Sensor-based human activity recognition is important in daily scenarios such as smart healthcare and homes due to its non-intrusive privacy and low cost advantages, but the problem of out-of-domain generalization caused by differences in focusing individuals and operating environments can lead to significant accuracy degradation on cross-person behavior recognition due to the inconsistent distributions of training and test data. To address the above problems, this paper proposes a new method, Multi-channel Time Series Decomposition Network (MTSDNet). Firstly, MTSDNet decomposes the original signal into a combination of multiple polynomials and trigonometric functions by the trainable parameterized time series decomposition to learn the low-rank representation of the original signal for improving the extraterritorial generalization ability of the model. Then, the different components obtained by the decomposition are classified layer by layer and the layer attention is used to aggregate components to obtain the final classification result. Extensive evaluation on DSADS, OPPORTUNITY, PAMAP2, UCIHAR and UniMib public datasets shows the advantages in classification accuracy and stability of our method compared with other competing strategies, including the state-of-the-art ones. And the visualization is conducted to reveal MTSDNet's interpretability and layer-by-layer characteristics. Note to Practitioners-This paper is motivated by solving the problem of decreased classification accuracy caused by differences in human activity, such as the differences in walking patterns between young and elderly people.

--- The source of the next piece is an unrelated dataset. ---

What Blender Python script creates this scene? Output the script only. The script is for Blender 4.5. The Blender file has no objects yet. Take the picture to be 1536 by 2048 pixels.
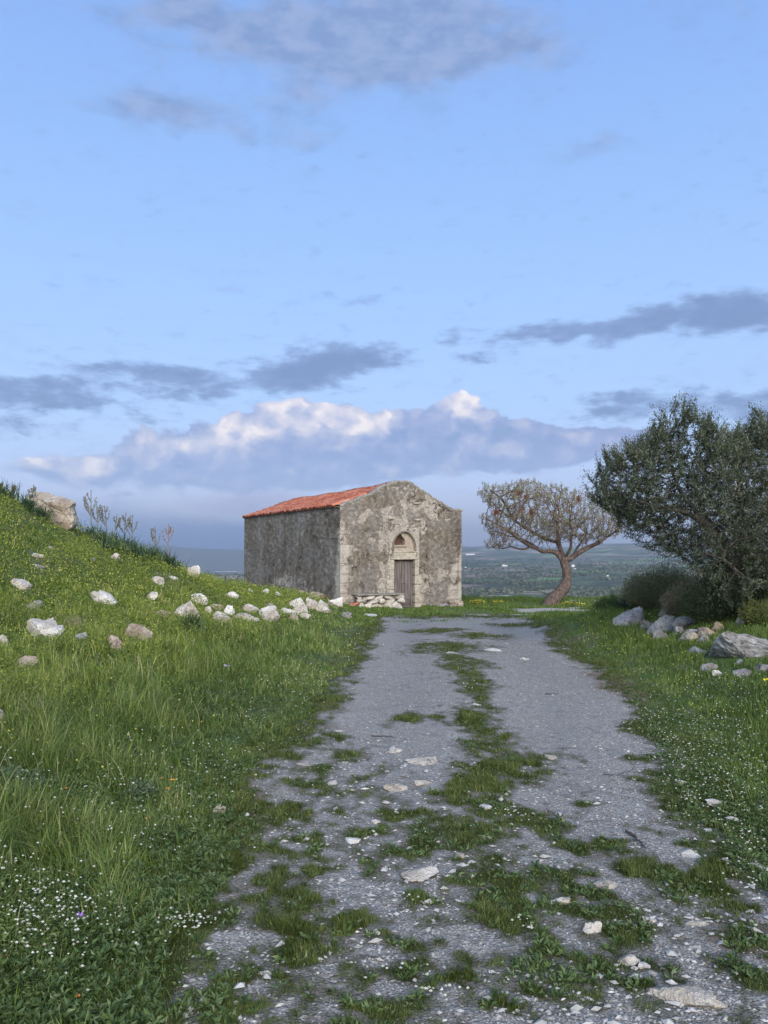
import bpy, math, random
import numpy as np
from mathutils import Vector, Matrix
C = bpy.context
S = C.scene
R = math.radians
F = 1560.0          # focal length in photo pixels
CX, HY = 768.0, 1095.0   # principal column, horizon row of the photo
EYE = 1.6
# ------------------------------------------------------------------ camera
cd = bpy.data.cameras.new('camera'); cam = bpy.data.objects.new('camera', cd)
S.collection.objects.link(cam); S.camera = cam
cam.location = (0, 0, EYE); cam.rotation_euler = (R(90), 0, 0)
cd.sensor_fit = 'VERTICAL'; cd.sensor_height = 36.0
cd.lens = 36.0 * F / 2048.0
cd.shift_y = (HY - 1024.0) / 2048.0
cd.clip_start = 0.05; cd.clip_end = 90000
# ------------------------------------------------------------------ sun, exposure
sd = bpy.data.lights.new('sun', 'SUN'); sun = bpy.data.objects.new('sun', sd); S.collection.objects.link(sun)
SUN_AZ, SUN_EL = 170.0, 27.0      # azimuth clockwise from +Y (the view direction)
sdir = Vector((math.sin(R(SUN_AZ)) * math.cos(R(SUN_EL)), math.cos(R(SUN_AZ)) * math.cos(R(SUN_EL)), math.sin(R(SUN_EL))))
sun.rotation_euler = sdir.to_track_quat('Z', 'Y').to_euler()
sd.energy = 1.15; sd.angle = R(40); sd.color = (1.0, 0.87, 0.74)
S.view_settings.view_transform = 'Standard'; S.view_settings.look = 'None'
S.view_settings.exposure = 1.6; S.view_settings.gamma = 1.0
S.cycles.max_bounces = 5; S.cycles.diffuse_bounces = 3; S.cycles.glossy_bounces = 2
S.cycles.transmission_bounces = 3; S.cycles.transparent_max_bounces = 4; S.cycles.volume_bounces = 0
S.cycles.use_denoising = True
S.cycles.sample_clamp_indirect = 4.0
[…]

Models trained on young people's data are difficult to accurately recognize the activities of the elderly. This is a problem of domain generalization, where the distribution differences between training and testing data require the model's ability to generalize across domains. We propose a model based on time series decomposition, which helps the model learn universal features and effectively improve its generalization ability. This method can be further extended to time series tasks with varying domain distributions.